Just stop. You literally are just making **** up, dude.
Your future in serving as a Trump MAGA parrot is looking good though.
Is there any empirical evidence of widespread lowering of prices of goods by foreign manufacturers and exporters to the united states in response to the new tariffs imposed by the united states?
No, there is no empirical evidence of *widespread* lowering of prices by foreign manufacturers and exporters to the US in response to the new 2025 tariffs. While some sector-specific instances of price reductions (suggesting partial tariff absorption by exporters) have been observed, broader analyses of trade data indicate that foreign exporters have largely maintained or even increased their pre-tariff prices. Instead, the primary responses have been reductions in export volumes to the US, trade diversion to other markets, and retaliatory measures or subsidies by affected countries. The tariff burden has mostly fallen on US importers, businesses, and consumers through higher costs.
### Key Evidence from Recent Studies and Data
Recent empirical research on the 2025 tariffs (imposed starting in early 2025, building on prior trade policies) draws from sources like US Bureau of Labor Statistics import price indices, Federal Reserve Economic Data (FRED), and firm-level trade records. Here's a breakdown:
- **Overall Pass-Through and Limited Absorption**:
- Analyses show that foreign exporters have absorbed almost none of the tariff costs on average, with US domestic firms bearing about 60% through compressed profit margins and the remainder passed to consumers (around 40% by mid-2025). Import prices (excluding tariffs) have been stable or slightly rising year-to-date in 2025, returning only to mid-2024 levels after an initial uptick—insufficient to indicate meaningful absorption.
- Dollar-denominated import prices rose about 5% above pre-tariff trends by August 2025 for affected goods, with US importers absorbing the bulk of costs rather than seeing offsets from exporter price cuts.
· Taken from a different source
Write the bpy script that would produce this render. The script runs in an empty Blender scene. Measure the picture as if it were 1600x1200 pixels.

- **Sector-Specific Examples of Price Lowering**:
- **Chinese Exports (Electronics, Apparel, Fabricated Metals)**: Import prices from China fell in these categories through mid-2025, with economists attributing discounts to surplus capacity and fears of losing US market share amid 25-60% tariffs. For instance, computer/electronics prices dropped notably per FRED data, though this offsets only a fraction of the tariff hikes.
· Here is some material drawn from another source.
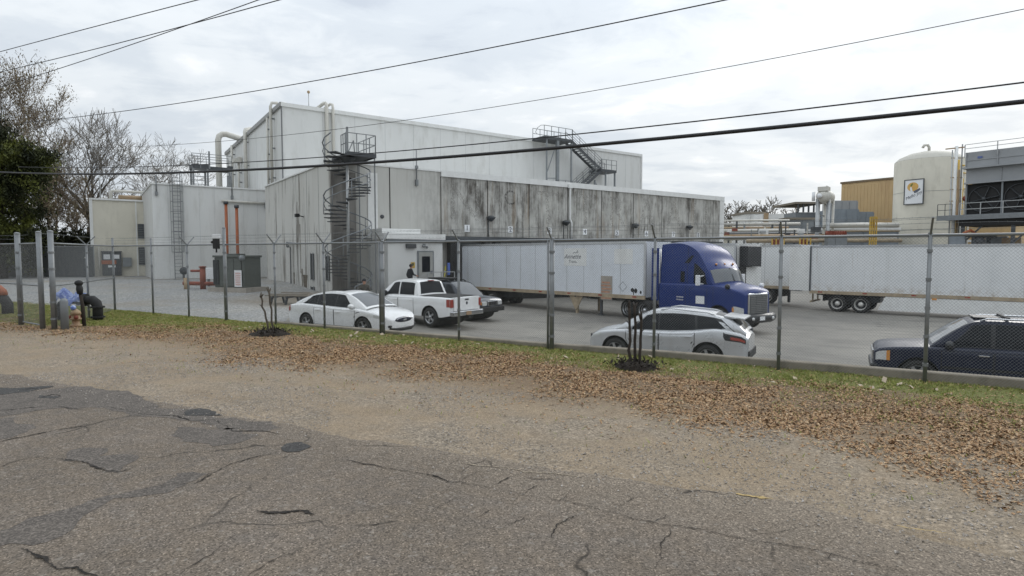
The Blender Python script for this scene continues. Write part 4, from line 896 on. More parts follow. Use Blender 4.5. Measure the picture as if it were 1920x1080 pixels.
dp = at(590, 543, 33.5); dp.z = gz(dp); o = thing('rubble_pile', 'low heap of broken pale concrete at the foot of the streaked wall', 'rubble', dp, 0); m = MB(); rr_ = random.Random(5)
m.grid(lambda u, v: (u * 1.3, v * .6, .16 * max(0, 1 - u * u) * max(0, 1 - v * v) + .06 * nz(u * 4, v * 4, 1, 61)), lin(-1, 1, 18), lin(-1, 1, 10), sm=False); m.build('heap', M['pad'], o)
for i in range(14): m = MB(); x, y = rr_.uniform(-1.6, 1.6), rr_.uniform(-.7, .3); s_ = rr_.uniform(.1, .26); m.beam((x, y, .15), (x + s_ * 2, y + rr_.uniform(-.1, .1), .22), s_, s_ * .6); m.build('slab', M['pad'], o, bevel=.02)
wall_equip = bthing('gas_meter_pipes', 'thin conduit loops and valves on the white return wall left of the concrete', 'pipe', -2.3, 8.6, 0); m = MB(); m.tube([(-.05, 0, 0), (-.05, 0, 3.0), (-.3, 0, 3.1), (-.3, 0, 3.4)], .05, 6); m.tube([(-.08, -1.2, 3.3), (-.08, .9, 3.4)], .05, 6); m.ball((-.1, .5, 3.1), .12, 5); m.build('conduit_run', M['galv'], wall_equip)
# privacy-slat fence at the far left of the lot
f0, f1 = at(176, 518, 53.5), at(-260, 520, 52); f0.z = f1.z = .4; d = f1 - f0; L = d.length
t = thing('slat_fence', 'dark privacy slat fence under the trees beyond the gravel lot', 'fence', f0, math.atan2(d.y, d.x))
m = MB(); x = 0
while x < L: m.bx(x, x + .085, -.02, .02, .12, 2.75 + .02 * random.random()); x += .095
m.build('slat_panel', M['slat'], t); m = MB()
for z in (.1, 2.8): m.cyl((0, -.06, z), (L, -.06, z), .04, 6)
m.build('rail', M['galv'], t)
for x in lin(0, L, 9): m = MB(); m.cyl((x, -.08, -.2), (x, -.08, 2.95), .045, 8); m.build('post', M['galv'], t)
m = MB(); m.bx(0, L, -.5, -.1, -.2, .12); m.build('footing', M['pad'], t)
# ------------------------------------------------------------------ vehicles
def curve(pts):
    xs = [p[0] for p in pts]; ys = [p[1] for p in pts]; k = len(xs); m = []
    for i in range(k):
        if i in (0, k - 1):
            j = 0 if i == 0 else k - 2; m.append((ys[j+1] - ys[j]) / (xs[j+1] - xs[j]))
        else:
            a = (ys[i] - ys[i-1]) / (xs[i] - xs[i-1]); b = (ys[i+1] - ys[i]) / (xs[i+1] - xs[i]); m.append(0 if a * b <= 0 else 2 * a * b / (a + b))
    def f(x):
        if x <= xs[0]: return ys[0]
        if x >= xs[-1]: return ys[-1]
        for i in range(k - 1):
            if x <= xs[i+1]: break
        h = xs[i+1] - xs[i]; t = (x - xs[i]) / h
        return (2*t**3-3*t*t+1)*ys[i] + (t**3-2*t*t+t)*h*m[i] + (-2*t**3+3*t*t)*ys[i+1] + (t**3-t*t)*h*m[i+1]
    return f
_wheels = {}
def make_wheel(r, w, spokes, rimk, parent, loc, side):
    key = (r, w, spokes, rimk)
    if key not in _wheels:
        a = MB(); a.lathe([(r*.66, -w/2), (r*.9, -w/2), (r*.98, -w*.38), (r, -w*.2), (r, w*.2), (r*.98, w*.38), (r*.9, w/2), (r*.66, w/2), (r*.62, w*.3), (r*.62, -w*.3), (r*.66, -w/2)], n=32, axis='y')
        b = MB(); b.lathe([(r*.67, w*.46), (r*.62, w*.40), (r*.58, w*.16), (r*.2, w*.12), (.001, w*.12)], n=24, axis='y', mi=1)
        b.lathe([(r*.69, w*.49), (r*.61, w*.46), (r*.61, w*.38), (r*.69, w*.40), (r*.69, w*.49)], n=28, axis='y')
        if spokes:
            for i in range(spokes):
                an = 2*math.pi*i/spokes; c, s = math.cos(an), math.sin(an); b.beam((c*r*.10, w*.36, s*r*.10), (c*r*.63, w*.40, s*r*.63), r*.2, w*.12, up=(0,1,0))
            b.lathe([(r*.17, w*.30), (r*.15, w*.45), (.001, w*.46)], n=14, axis='y')
        else:
            b.lathe([(r*.62, w*.3), (r*.5, w*.02), (r*.3, w*.0), (r*.26, w*.28), (r*.16, w*.42), (.001, w*.44)], n=24, axis='y')
        o1 = a.build('wheel', M['tyre']); o2 = b.build('rim', [rimk if not isinstance(rimk, str) else M[rimk], M['black_gloss']])
        _wheels[key] = (o1.data, o2.data); bpy.data.objects.remove(o1); bpy.data.objects.remove(o2)
    d1, d2 = _wheels[key]
    o1 = bpy.data.objects.new('wheel', d1); COL.objects.link(o1); o1.parent = parent; o1.location = loc
    if side < 0: o1.rotation_euler = (0, 0, math.pi)
    o2 = bpy.data.objects.new('rim', d2); COL.objects.link(o2); o2.parent = o1
    return o1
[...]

- **European Alcohol (Beer, Wine, Liquor)**: Prices fell nearly 11% from December 2024 to July 2025 despite a new 10% tariff, linked to exporters' concerns over competition from US producers. This suggests targeted absorption to maintain volumes.
- These cases are isolated, not indicative of broad trends, and align with historical patterns from 2018-2019 tariffs where absorption was heterogeneous (e.g., steel exporters from the EU, South Korea, and Japan cut prices by ~50% to bear half the tariff cost, but most other sectors saw full pass-through).
- **Alternative Exporter Responses**:
- Exporters have diverted ~15% of affected trade flows away from the US (e.g., from China to Vietnam/South Korea), reducing US import volumes without price concessions.
- Retaliatory tariffs from partners like China and Canada, plus subsidies (e.g., China's boosts to electronics/textiles exports to non-US markets), have offset some losses but increased global distortions without widespread US-focused price cuts.
In summary, while targeted price reductions occur in competitive sectors to preserve market access, the evidence points to tariffs functioning more as a tax on US entities than a tool forcing broad foreign concessions.